→ Stated task
Exactly the lines from the opening of the records through the line containing "stones('loose_grit', 'tiny pale" should be copied, with both included.

→ Records with scene code
· · · ·

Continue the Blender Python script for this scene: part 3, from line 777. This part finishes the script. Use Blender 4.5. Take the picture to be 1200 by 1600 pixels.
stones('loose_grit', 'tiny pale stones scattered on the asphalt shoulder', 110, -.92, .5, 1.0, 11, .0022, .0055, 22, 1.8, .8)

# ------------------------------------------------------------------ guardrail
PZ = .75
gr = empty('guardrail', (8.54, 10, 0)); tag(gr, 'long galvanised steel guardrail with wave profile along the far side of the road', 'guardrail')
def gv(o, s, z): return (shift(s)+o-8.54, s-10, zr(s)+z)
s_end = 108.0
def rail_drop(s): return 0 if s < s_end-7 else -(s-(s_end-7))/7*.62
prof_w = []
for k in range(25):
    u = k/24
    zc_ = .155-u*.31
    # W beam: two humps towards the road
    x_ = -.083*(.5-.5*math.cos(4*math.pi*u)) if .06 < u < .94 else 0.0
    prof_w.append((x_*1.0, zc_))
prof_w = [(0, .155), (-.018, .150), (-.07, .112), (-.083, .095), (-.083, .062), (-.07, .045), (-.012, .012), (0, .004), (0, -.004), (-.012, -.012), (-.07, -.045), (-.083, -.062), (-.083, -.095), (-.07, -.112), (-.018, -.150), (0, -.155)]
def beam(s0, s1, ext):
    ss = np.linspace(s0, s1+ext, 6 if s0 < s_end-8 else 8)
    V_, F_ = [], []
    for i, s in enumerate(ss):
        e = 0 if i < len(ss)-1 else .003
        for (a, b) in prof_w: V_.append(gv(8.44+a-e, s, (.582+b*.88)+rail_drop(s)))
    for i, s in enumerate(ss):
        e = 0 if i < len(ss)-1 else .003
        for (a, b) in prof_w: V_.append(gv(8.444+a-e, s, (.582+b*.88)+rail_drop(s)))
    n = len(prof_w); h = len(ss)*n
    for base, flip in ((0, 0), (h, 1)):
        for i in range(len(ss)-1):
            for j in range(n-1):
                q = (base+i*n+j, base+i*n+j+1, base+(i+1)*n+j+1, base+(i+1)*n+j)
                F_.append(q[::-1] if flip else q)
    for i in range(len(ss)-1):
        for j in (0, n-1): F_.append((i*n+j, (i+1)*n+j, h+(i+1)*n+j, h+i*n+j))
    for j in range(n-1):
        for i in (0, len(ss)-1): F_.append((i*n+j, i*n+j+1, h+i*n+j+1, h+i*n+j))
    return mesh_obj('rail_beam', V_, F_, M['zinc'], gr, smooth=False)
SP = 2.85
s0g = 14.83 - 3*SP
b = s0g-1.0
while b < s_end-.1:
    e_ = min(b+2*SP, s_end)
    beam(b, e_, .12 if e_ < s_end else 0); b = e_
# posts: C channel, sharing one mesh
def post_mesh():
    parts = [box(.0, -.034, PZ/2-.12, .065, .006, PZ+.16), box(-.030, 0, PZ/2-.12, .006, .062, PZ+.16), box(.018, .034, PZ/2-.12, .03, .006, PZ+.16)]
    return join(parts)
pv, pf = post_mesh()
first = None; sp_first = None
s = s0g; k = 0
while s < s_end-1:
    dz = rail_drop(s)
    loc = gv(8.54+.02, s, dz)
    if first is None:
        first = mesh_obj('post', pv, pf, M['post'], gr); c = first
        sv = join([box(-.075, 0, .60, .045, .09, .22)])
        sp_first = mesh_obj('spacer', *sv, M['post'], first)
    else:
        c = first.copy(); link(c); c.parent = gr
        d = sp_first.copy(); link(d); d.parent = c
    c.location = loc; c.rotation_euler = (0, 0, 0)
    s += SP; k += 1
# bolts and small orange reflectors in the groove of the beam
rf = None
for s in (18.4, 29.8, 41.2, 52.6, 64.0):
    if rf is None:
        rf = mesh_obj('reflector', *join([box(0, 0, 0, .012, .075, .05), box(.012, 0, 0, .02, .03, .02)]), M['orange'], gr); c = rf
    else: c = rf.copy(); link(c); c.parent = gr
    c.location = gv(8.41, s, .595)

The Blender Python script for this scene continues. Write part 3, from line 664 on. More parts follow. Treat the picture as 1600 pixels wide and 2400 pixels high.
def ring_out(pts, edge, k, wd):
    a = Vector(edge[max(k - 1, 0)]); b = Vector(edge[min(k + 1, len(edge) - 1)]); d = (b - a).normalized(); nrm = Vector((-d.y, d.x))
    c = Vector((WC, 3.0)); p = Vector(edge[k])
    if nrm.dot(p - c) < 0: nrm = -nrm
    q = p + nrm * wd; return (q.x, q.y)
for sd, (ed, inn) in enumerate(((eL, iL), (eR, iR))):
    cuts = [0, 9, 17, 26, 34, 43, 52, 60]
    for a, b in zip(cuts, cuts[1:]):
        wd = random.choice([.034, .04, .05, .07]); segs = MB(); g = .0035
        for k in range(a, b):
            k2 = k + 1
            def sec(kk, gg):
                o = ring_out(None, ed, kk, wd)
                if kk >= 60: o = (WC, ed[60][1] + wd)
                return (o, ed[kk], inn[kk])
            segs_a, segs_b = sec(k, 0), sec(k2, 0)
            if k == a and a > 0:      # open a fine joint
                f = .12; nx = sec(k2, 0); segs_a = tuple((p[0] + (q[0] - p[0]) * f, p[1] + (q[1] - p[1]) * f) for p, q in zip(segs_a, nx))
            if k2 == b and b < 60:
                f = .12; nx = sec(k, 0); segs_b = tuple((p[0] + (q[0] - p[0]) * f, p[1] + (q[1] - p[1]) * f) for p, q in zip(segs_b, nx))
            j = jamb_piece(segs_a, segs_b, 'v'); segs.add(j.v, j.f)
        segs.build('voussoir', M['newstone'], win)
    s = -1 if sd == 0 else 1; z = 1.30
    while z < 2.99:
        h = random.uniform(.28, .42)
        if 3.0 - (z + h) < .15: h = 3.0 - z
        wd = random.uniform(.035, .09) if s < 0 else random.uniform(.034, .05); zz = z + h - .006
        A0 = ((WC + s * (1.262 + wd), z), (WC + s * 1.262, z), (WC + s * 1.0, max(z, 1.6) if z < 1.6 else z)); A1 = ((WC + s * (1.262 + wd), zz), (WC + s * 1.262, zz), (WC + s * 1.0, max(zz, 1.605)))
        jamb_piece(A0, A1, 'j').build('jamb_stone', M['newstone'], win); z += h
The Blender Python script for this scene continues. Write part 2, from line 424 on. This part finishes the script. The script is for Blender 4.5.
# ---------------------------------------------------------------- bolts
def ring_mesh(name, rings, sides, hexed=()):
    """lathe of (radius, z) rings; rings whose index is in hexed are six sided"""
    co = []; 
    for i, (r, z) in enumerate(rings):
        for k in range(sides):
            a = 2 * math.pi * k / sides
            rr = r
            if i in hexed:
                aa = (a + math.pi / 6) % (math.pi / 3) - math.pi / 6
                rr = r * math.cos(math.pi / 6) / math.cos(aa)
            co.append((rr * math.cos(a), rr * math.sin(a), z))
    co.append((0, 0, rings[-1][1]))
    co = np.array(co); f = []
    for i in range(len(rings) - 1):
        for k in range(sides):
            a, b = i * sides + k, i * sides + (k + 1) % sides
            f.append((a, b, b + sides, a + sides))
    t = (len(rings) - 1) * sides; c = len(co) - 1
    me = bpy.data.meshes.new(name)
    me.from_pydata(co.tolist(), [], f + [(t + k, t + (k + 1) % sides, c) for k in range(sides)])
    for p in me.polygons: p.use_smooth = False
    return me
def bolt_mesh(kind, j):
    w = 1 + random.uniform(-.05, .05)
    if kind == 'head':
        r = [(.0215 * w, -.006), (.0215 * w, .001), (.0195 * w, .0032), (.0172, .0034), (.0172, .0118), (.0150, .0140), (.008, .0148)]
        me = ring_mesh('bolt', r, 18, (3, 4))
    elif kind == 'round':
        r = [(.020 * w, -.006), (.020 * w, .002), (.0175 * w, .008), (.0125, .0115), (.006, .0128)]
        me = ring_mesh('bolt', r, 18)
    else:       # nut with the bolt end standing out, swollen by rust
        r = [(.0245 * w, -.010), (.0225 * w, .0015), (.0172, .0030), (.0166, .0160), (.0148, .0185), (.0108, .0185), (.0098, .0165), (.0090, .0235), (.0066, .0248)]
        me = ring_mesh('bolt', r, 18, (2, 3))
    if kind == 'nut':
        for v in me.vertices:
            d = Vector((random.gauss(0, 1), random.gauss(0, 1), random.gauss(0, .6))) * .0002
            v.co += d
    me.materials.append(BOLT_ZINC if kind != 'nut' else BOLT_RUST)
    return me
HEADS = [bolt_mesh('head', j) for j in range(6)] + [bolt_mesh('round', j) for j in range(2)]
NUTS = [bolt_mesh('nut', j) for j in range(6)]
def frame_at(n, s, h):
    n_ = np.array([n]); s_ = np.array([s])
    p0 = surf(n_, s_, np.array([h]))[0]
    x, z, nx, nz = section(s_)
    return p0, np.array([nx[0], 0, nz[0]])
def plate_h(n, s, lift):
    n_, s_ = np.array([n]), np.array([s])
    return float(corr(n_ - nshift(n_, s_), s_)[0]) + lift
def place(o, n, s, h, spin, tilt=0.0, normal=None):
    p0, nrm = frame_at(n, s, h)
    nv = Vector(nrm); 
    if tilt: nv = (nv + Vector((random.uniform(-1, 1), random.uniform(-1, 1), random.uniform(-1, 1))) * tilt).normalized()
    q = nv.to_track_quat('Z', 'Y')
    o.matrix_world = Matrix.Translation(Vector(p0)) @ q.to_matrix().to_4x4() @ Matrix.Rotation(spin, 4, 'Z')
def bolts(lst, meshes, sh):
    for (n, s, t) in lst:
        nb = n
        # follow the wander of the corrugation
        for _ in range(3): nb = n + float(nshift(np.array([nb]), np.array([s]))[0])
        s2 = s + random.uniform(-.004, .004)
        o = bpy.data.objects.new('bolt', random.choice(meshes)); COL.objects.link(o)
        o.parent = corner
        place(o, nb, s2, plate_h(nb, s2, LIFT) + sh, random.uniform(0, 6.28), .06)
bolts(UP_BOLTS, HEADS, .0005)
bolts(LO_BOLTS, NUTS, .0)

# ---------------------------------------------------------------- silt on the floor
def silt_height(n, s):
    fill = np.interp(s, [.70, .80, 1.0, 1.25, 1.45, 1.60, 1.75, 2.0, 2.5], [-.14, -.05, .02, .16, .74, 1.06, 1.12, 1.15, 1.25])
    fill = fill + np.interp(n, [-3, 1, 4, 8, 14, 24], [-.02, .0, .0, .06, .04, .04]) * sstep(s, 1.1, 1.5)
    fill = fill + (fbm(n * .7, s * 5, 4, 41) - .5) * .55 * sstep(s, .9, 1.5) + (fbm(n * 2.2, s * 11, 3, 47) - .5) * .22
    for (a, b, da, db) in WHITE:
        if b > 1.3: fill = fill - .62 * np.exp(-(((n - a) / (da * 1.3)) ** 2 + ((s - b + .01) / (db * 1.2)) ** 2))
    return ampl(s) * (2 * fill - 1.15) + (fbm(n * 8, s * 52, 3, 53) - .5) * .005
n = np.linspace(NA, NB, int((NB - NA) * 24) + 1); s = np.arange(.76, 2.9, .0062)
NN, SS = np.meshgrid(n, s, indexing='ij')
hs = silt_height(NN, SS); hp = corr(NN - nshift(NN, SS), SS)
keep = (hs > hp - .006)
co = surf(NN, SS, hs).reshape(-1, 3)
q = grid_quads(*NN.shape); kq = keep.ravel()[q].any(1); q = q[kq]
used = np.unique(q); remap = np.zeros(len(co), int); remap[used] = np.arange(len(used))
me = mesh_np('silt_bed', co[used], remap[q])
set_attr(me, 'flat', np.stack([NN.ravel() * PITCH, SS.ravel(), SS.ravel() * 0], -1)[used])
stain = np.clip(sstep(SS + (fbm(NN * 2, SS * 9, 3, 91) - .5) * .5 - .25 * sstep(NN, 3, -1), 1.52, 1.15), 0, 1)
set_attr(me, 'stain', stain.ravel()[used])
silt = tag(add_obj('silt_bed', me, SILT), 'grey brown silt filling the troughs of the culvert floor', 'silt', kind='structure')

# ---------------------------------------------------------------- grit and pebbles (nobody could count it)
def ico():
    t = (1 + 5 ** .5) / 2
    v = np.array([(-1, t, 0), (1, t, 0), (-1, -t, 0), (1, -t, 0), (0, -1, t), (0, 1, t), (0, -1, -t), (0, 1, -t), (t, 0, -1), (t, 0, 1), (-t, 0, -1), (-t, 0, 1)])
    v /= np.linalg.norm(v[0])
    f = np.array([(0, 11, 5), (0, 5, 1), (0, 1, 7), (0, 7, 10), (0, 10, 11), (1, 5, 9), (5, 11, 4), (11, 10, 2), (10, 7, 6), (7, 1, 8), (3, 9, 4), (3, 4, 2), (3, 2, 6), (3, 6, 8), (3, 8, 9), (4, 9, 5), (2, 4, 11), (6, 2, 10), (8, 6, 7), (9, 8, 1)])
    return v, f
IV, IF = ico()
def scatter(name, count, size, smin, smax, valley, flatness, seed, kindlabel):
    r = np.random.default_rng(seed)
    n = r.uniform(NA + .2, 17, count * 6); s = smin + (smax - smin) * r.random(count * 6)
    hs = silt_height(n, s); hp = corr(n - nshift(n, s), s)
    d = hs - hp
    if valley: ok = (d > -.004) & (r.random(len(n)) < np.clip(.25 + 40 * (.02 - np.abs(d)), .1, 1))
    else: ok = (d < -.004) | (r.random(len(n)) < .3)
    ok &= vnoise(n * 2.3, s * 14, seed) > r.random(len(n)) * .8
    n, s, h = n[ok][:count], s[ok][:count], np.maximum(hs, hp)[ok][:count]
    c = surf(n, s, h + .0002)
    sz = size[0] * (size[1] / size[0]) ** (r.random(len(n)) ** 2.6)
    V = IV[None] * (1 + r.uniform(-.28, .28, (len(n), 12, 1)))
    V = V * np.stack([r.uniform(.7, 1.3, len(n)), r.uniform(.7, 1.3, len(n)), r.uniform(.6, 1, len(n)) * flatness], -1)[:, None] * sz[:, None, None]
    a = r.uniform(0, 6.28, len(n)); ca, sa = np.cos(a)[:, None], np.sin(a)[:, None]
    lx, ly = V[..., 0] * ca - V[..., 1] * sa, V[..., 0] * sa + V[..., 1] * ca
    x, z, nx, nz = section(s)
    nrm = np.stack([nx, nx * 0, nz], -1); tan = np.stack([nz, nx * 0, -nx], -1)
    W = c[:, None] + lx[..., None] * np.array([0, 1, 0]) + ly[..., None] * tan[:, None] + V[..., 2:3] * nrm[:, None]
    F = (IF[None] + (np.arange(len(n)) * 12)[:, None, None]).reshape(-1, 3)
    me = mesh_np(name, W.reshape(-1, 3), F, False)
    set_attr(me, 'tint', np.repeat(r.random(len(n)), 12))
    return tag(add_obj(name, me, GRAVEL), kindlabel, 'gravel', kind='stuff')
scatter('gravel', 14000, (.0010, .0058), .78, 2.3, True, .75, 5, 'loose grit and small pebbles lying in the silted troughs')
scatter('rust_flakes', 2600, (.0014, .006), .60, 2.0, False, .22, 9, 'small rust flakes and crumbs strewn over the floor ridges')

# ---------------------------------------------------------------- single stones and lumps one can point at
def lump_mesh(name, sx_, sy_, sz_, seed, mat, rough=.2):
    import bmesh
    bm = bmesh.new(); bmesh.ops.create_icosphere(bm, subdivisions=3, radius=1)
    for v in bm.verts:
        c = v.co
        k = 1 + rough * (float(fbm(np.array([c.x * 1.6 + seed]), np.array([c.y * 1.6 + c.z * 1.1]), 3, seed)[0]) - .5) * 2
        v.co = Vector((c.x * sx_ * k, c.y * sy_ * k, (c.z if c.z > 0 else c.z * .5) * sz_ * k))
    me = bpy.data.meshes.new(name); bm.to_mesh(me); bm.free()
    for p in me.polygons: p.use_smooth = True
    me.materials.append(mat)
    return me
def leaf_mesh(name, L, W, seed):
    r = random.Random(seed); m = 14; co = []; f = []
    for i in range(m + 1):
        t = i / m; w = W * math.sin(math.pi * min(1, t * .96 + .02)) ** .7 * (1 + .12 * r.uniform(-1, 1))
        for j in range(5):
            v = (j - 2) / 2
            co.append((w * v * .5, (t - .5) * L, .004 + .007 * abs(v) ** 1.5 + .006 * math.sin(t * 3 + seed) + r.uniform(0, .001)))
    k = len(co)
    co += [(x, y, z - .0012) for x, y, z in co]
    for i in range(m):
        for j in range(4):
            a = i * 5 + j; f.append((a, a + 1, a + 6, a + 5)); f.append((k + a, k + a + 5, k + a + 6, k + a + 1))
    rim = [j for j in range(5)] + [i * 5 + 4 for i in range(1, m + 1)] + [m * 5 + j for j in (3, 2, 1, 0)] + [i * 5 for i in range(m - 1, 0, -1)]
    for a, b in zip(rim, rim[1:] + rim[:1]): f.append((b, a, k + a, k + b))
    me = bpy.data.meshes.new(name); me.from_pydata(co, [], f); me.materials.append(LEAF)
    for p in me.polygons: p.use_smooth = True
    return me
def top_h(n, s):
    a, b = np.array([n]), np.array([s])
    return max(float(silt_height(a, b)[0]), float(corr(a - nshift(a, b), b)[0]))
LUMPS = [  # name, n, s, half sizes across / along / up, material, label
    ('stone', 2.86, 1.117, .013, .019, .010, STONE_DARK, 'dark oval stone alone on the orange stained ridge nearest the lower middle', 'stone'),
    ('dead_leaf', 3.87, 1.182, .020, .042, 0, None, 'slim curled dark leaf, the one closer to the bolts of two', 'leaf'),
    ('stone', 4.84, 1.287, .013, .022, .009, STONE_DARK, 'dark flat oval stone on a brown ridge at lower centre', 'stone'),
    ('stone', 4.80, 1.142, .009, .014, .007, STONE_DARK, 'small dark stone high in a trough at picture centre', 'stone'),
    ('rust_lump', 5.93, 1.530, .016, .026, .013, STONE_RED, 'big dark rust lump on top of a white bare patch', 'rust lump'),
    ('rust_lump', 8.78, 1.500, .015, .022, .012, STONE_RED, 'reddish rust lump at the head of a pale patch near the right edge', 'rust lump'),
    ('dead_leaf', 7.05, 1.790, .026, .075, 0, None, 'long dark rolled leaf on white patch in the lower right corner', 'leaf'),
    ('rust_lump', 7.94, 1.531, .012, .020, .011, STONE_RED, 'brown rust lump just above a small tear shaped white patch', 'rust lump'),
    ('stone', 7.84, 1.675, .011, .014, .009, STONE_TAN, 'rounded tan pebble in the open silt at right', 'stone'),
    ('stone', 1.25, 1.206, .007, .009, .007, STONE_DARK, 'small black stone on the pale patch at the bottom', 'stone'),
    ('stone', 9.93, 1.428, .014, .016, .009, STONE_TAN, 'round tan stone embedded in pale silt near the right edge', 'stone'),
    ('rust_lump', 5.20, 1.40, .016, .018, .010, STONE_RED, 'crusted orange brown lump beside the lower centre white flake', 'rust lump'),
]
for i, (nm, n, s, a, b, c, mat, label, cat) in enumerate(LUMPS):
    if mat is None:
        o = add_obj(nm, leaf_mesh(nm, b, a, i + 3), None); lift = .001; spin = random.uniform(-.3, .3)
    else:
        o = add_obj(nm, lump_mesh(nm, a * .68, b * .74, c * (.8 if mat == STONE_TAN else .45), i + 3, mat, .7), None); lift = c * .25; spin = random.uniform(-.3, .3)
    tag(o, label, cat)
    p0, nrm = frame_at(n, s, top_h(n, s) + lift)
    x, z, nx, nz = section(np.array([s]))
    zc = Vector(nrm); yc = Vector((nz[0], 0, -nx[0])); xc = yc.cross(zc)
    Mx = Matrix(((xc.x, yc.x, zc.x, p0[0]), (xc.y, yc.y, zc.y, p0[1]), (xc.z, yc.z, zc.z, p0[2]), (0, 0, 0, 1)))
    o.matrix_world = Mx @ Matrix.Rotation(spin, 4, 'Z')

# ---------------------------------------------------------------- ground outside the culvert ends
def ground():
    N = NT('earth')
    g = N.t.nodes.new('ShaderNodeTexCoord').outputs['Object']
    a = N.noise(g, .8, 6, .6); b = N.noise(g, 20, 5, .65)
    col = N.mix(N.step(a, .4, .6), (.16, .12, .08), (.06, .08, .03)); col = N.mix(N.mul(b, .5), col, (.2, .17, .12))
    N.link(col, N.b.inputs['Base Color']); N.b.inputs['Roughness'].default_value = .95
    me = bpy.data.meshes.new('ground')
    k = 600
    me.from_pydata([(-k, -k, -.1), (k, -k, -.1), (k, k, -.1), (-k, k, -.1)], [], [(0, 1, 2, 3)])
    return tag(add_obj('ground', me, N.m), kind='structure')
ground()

· · · ·

→ Expected output
Continue the Blender Python script for this scene: part 3, from line 777. This part finishes the script. Use Blender 4.5. Take the picture to be 1200 by 1600 pixels.
stones('loose_grit', 'tiny pale stones scattered on the asphalt shoulder', 110, -.92, .5, 1.0, 11, .0022, .0055, 22, 1.8, .8)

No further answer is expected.